* start Recorded data *

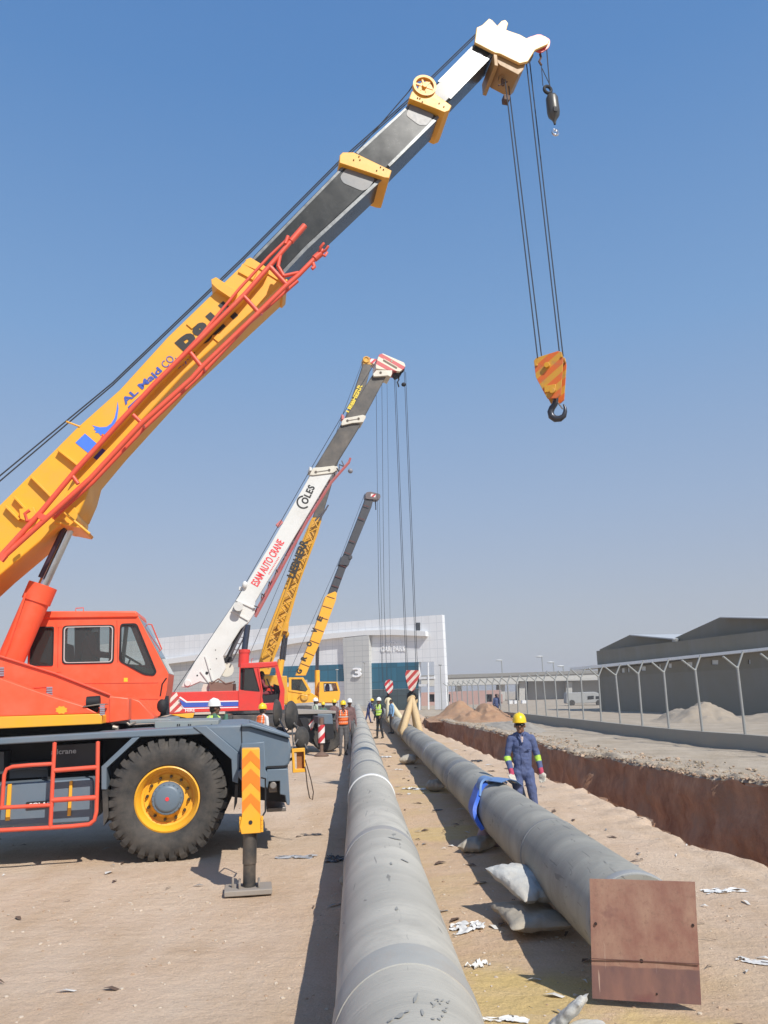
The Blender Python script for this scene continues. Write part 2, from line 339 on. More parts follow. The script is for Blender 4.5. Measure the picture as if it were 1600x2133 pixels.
    trk = _ramp(n, l, _noise(n, l, _map(n, l, co, (.16, 1.7, 1), (0, 0, -.62)), 2.2, 7, .65, .4), .46, .70); t9 = n.new('ShaderNodeMath'); t9.operation = 'MULTIPLY'; t9.inputs[1].default_value = .3; l.new(trk, t9.inputs[0]); c = _mix(n, l, t9.outputs[0], c, (.68, .53, .39))
    trk2 = _ramp(n, l, _noise(n, l, _map(n, l, co, (.2, 2.4, 1), (0, 0, -.45)), 3.1, 8, .7, .3), .56, .78); t8 = n.new('ShaderNodeMath'); t8.operation = 'MULTIPLY'; t8.inputs[1].default_value = .35; l.new(trk2, t8.inputs[0]); c = _mix(n, l, t8.outputs[0], c, (.40, .29, .20))
    z = n.new('ShaderNodeVertexColor'); z.layer_name = 'zone'; zs = n.new('ShaderNodeSeparateColor'); l.new(z.outputs[0], zs.inputs[0])
    far = _mix(n, l, _ramp(n, l, _noise(n, l, co, .8, 8, .7), .38, .66), (.37, .30, .22), (.50, .42, .325)); c = _mix(n, l, zs.outputs[0], c, far)
    wall = _mix(n, l, _ramp(n, l, _noise(n, l, _map(n, l, co, (1, 1, .5)), 1.7, 8, .7), .35, .65), (.31, .16, .095), (.58, .35, .215))
    wall = _mix(n, l, _ramp(n, l, _noise(n, l, co, .7, 3), .52, .7), wall, (.36, .26, .19)); c = _mix(n, l, zs.outputs[1], c, wall)
    gr = _ramp(n, l, _noise(n, l, co, 60, 4, .7), .3, .75); g2 = n.new('ShaderNodeMapRange'); g2.inputs[3].default_value = .86; g2.inputs[4].default_value = 1.10; l.new(gr, g2.inputs[0])
    gc = n.new('ShaderNodeCombineColor'); [l.new(g2.outputs[0], gc.inputs[i]) for i in range(3)]; c = _mix(n, l, 1., c, gc.outputs[0], 'MULTIPLY')
    vo = n.new('ShaderNodeTexVoronoi'); vo.inputs['Scale'].default_value = 14; l.new(co, vo.inputs['Vector']); st = n.new('ShaderNodeMapRange'); st.inputs[1].default_value = .05; st.inputs[2].default_value = .10; st.inputs[3].default_value = 1; st.inputs[4].default_value = 0; l.new(vo.outputs['Distance'], st.inputs[0])
    sc = n.new('ShaderNodeSeparateColor'); l.new(vo.outputs['Color'], sc.inputs[0]); gt = n.new('ShaderNodeMath'); gt.operation = 'GREATER_THAN'; gt.inputs[1].default_value = .80; l.new(sc.outputs[0], gt.inputs[0])
    m3 = n.new('ShaderNodeMath'); m3.operation = 'MULTIPLY'; l.new(st.outputs[0], m3.inputs[0]); l.new(gt.outputs[0], m3.inputs[1]); pc = _mix(n, l, sc.outputs[1], (.22, .17, .13), (.70, .62, .52)); c = _mix(n, l, m3.outputs[0], c, pc)
    l.new(c, p.inputs['Base Color']); p.inputs['Roughness'].default_value = .95; p.inputs['Specular IOR Level'].default_value = .15
    b = n.new('ShaderNodeBump'); b.inputs['Strength'].default_value = .8; b.inputs['Distance'].default_value = .06; l.new(_noise(n, l, co, 7, 10, .72), b.inputs['Height'])
    b2 = n.new('ShaderNodeBump'); b2.inputs['Strength'].default_value = .35; b2.inputs['Distance'].default_value = .01; l.new(_noise(n, l, co, 90, 5, .7), b2.inputs['Height']); l.new(b.outputs[0], b2.inputs['Normal']); l.new(b2.outputs[0], p.inputs['Normal'])
    me.materials.append(m)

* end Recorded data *

_Task prompt_:
Print each line of the material above exactly, with the pictures removed from your copy.

_Final result_:
The Blender Python script for this scene continues. Write part 2, from line 339 on. More parts follow. The script is for Blender 4.5. Measure the picture as if it were 1600x2133 pixels.
    trk = _ramp(n, l, _noise(n, l, _map(n, l, co, (.16, 1.7, 1), (0, 0, -.62)), 2.2, 7, .65, .4), .46, .70); t9 = n.new('ShaderNodeMath'); t9.operation = 'MULTIPLY'; t9.inputs[1].default_value = .3; l.new(trk, t9.inputs[0]); c = _mix(n, l, t9.outputs[0], c, (.68, .53, .39))
    trk2 = _ramp(n, l, _noise(n, l, _map(n, l, co, (.2, 2.4, 1), (0, 0, -.45)), 3.1, 8, .7, .3), .56, .78); t8 = n.new('ShaderNodeMath'); t8.operation = 'MULTIPLY'; t8.inputs[1].default_value = .35; l.new(trk2, t8.inputs[0]); c = _mix(n, l, t8.outputs[0], c, (.40, .29, .20))
    z = n.new('ShaderNodeVertexColor'); z.layer_name = 'zone'; zs = n.new('ShaderNodeSeparateColor'); l.new(z.outputs[0], zs.inputs[0])
    far = _mix(n, l, _ramp(n, l, _noise(n, l, co, .8, 8, .7), .38, .66), (.37, .30, .22), (.50, .42, .325)); c = _mix(n, l, zs.outputs[0], c, far)
    wall = _mix(n, l, _ramp(n, l, _noise(n, l, _map(n, l, co, (1, 1, .5)), 1.7, 8, .7), .35, .65), (.31, .16, .095), (.58, .35, .215))
    wall = _mix(n, l, _ramp(n, l, _noise(n, l, co, .7, 3), .52, .7), wall, (.36, .26, .19)); c = _mix(n, l, zs.outputs[1], c, wall)
    gr = _ramp(n, l, _noise(n, l, co, 60, 4, .7), .3, .75); g2 = n.new('ShaderNodeMapRange'); g2.inputs[3].default_value = .86; g2.inputs[4].default_value = 1.10; l.new(gr, g2.inputs[0])
    gc = n.new('ShaderNodeCombineColor'); [l.new(g2.outputs[0], gc.inputs[i]) for i in range(3)]; c = _mix(n, l, 1., c, gc.outputs[0], 'MULTIPLY')
    vo = n.new('ShaderNodeTexVoronoi'); vo.inputs['Scale'].default_value = 14; l.new(co, vo.inputs['Vector']); st = n.new('ShaderNodeMapRange'); st.inputs[1].default_value = .05; st.inputs[2].default_value = .10; st.inputs[3].default_value = 1; st.inputs[4].default_value = 0; l.new(vo.outputs['Distance'], st.inputs[0])
    sc = n.new('ShaderNodeSeparateColor'); l.new(vo.outputs['Color'], sc.inputs[0]); gt = n.new('ShaderNodeMath'); gt.operation = 'GREATER_THAN'; gt.inputs[1].default_value = .80; l.new(sc.outputs[0], gt.inputs[0])
    m3 = n.new('ShaderNodeMath'); m3.operation = 'MULTIPLY'; l.new(st.outputs[0], m3.inputs[0]); l.new(gt.outputs[0], m3.inputs[1]); pc = _mix(n, l, sc.outputs[1], (.22, .17, .13), (.70, .62, .52)); c = _mix(n, l, m3.outputs[0], c, pc)
    l.new(c, p.inputs['Base Color']); p.inputs['Roughness'].default_value = .95; p.inputs['Specular IOR Level'].default_value = .15
    b = n.new('ShaderNodeBump'); b.inputs['Strength'].default_value = .8; b.inputs['Distance'].default_value = .06; l.new(_noise(n, l, co, 7, 10, .72), b.inputs['Height'])
    b2 = n.new('ShaderNodeBump'); b2.inputs['Strength'].default_value = .35; b2.inputs['Distance'].default_value = .01; l.new(_noise(n, l, co, 90, 5, .7), b2.inputs['Height']); l.new(b.outputs[0], b2.inputs['Normal']); l.new(b2.outputs[0], p.inputs['Normal'])
    me.materials.append(m)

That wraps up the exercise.